Die „Identitäre Bewegung“ ist eine rechtsextreme Strömung mit Wurzeln in Frankreich. In Deutschland trat sie im Oktober 2012 erstmals als Facebook-Gruppe in Erscheinung. Die „Identitären“ sprechen sich gegen „Überfremdung, Massenzuwanderung und Islamisierung“ aus und richten sich vor allem an junge Menschen. Während sie bis vor etwa einem Jahr noch vornehmlich im Internet aktiv waren, gehen sie inzwischen verstärkt mit Aktionen auf die Straße. Die Bewegung wird in mehreren Bundesländern vom Verfassungsschutz beobachtet.

Der Verfassungsschutz in Thüringen erwägt inzwischen auch eine Beobachtung. Derzeit werde die „Identitäre Bewegung“ noch als „Verdachtsfall“ geführt, sagte der Präsident der Behörde, Stephan Kramer, dem Handelsblatt. Im Rahmen der „Verdachtsfall-Bearbeitung“ werde aber geprüft, ob sich entsprechend der Vorgaben des  Thüringer Verfassungsschutzgesetzes Anhaltspunkte für verfassungsfeindliche Bestrebungen und Tätigkeiten „verdichten lassen zu tatsächlichen Anhaltspunkten für ebensolche Bestrebungen und gegebenenfalls eine Beobachtung durch den Verfassungsschutz geboten ist“.

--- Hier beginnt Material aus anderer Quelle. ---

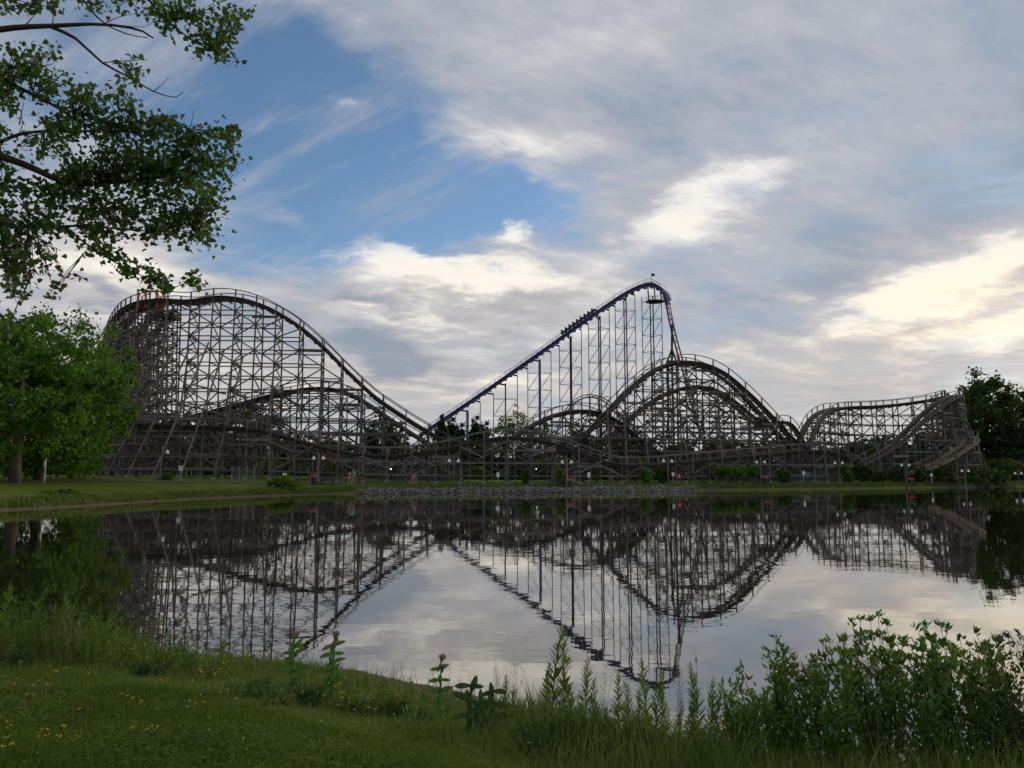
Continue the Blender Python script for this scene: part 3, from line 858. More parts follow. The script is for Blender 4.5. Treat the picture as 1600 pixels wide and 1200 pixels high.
# deck and railing under the crest, flag mast, and the raking leg under the drop
r = MB(); c = P(1024, 471, 237.5)
r.lathe((c.x, c.y, c.z - 0.9), [(2.2, 0.55), (2.9, 0.75), (3.0, 0.9)], 16); r.build('crest_deck', M['timber_dark'], steel, True)
r = MB(); ring = [Vector((c.x + 2.9 * math.cos(a), c.y + 2.9 * math.sin(a), c.z + 1.1)) for a in np.linspace(0, 2 * math.pi, 25)]
r.tube(ring, 0.05, 4)
for q in ring[:-1:2]: r.tube([q - Vector((0, 0, 1.1)), q], 0.04, 4)
r.build('deck_railing', M['dark_metal'], steel, True)
r = MB()
for a in ((1012, 448), (1022, 449), (1032, 455), (1038, 463)): r.bar(P(*a, 237.5), P(a[0] + 2, 471, 237.5), 0.35, 0.35)
r.build('crest_bracing', M['dark_metal'], steel, True)
apex = P(1050, 507, 235); foot_l, foot_r = P(1042, 566, 235), P(1057, 566, 235)
for q, w in ((foot_l, 0.28), (foot_r, 0.28), (P(1050, 566, 235), 0.36)):
    r = MB(); r.tube([Vector((q.x, q.y, gz(q.x, q.y))), Vector((q.x, q.y, q.z)), P(1050, 545, 235), apex], w, 8); r.build('drop_leg', M['blue_col'], steel, True)
r = MB(); r.bar(P(1041, 565, 235), P(1070, 565, 234.2), 0.6, 0.7); r.build('drop_beam', M['blue_col'], steel, True)

flag = empty('flag', P(1018, 441, 239.5), 'small dark flag flying from the highest point of the blue coaster', 'flag')
r = MB(); r.tube([(0, 0, -0.4), (0, 0, 3.0)], 0.06, 5); r.build('pole', M['dark_metal'], flag)
fv, ff = [], []
for i in range(7):
    x = i * 0.18
    for zz in (1.95, 2.95): fv.append((0.05 + x, 0.18 * math.sin(i * 1.1), zz - 0.12 * i * 0.3 + (0.05 * i if zz < 2.5 else 0)))
for i in range(6): ff.append((2*i, 2*i+2, 2*i+3, 2*i+1))
link('cloth', mesh_np('cloth', fv, ff, M['dark_metal']), flag)

# ---------------------------------------------------------------- people: skinned figures
def skinned(name, joints, edges, mat, parent=None, sub=1):
    """one continuous surface grown round a skeleton; joints: name -> (x, y, z, radius)"""
    names = list(joints)
    me = bpy.data.meshes.new(name)
    me.from_pydata([joints[n][:3] for n in names], [(names.index(a), names.index(b)) for a, b in edges], [])
    o = link(name, me, parent)
    md = o.modifiers.new('skin', 'SKIN'); md.use_smooth_shade = True
    if not me.skin_vertices: me.skin_vertices.new()
    for i, n in enumerate(names):
        r = joints[n][3]; rr = r if hasattr(r, '__len__') else (r, r)
        me.skin_vertices[0].data[i].radius = rr
        me.skin_vertices[0].data[i].use_root = (i == 0)
    s = o.modifiers.new('sub', 'SUBSURF'); s.levels = sub; s.render_levels = sub
    me.materials.append(mat)
    return o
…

Im Fall der AfD liegen dem Thüringer Amt für Verfassungsschutz, wie Kramer weiter sagte,  bislang keine für eine nachrichtendienstliche Beobachtung ausreichenden Anhaltspunkte vor. „Gleichwohl werden offen zugängliche Informationen, Medienberichte und Verlautbarungen der Partei aufmerksam verfolgt“, betonte der Verfassungsschutz-Präsident. „Auch Äußerungen einzelner Funktionäre der Partei werden darauf hin geprüft, ob sie der Gesamtorganisation zuzurechnen sind und wie sich die Parteiführung dazu positioniert.“ Hierunter fielen auch die Aktivitäten von AfD-Mitgliedern der „Patriotischen Plattform“ aus Sachsen-Anhalt und Baden-Württemberg.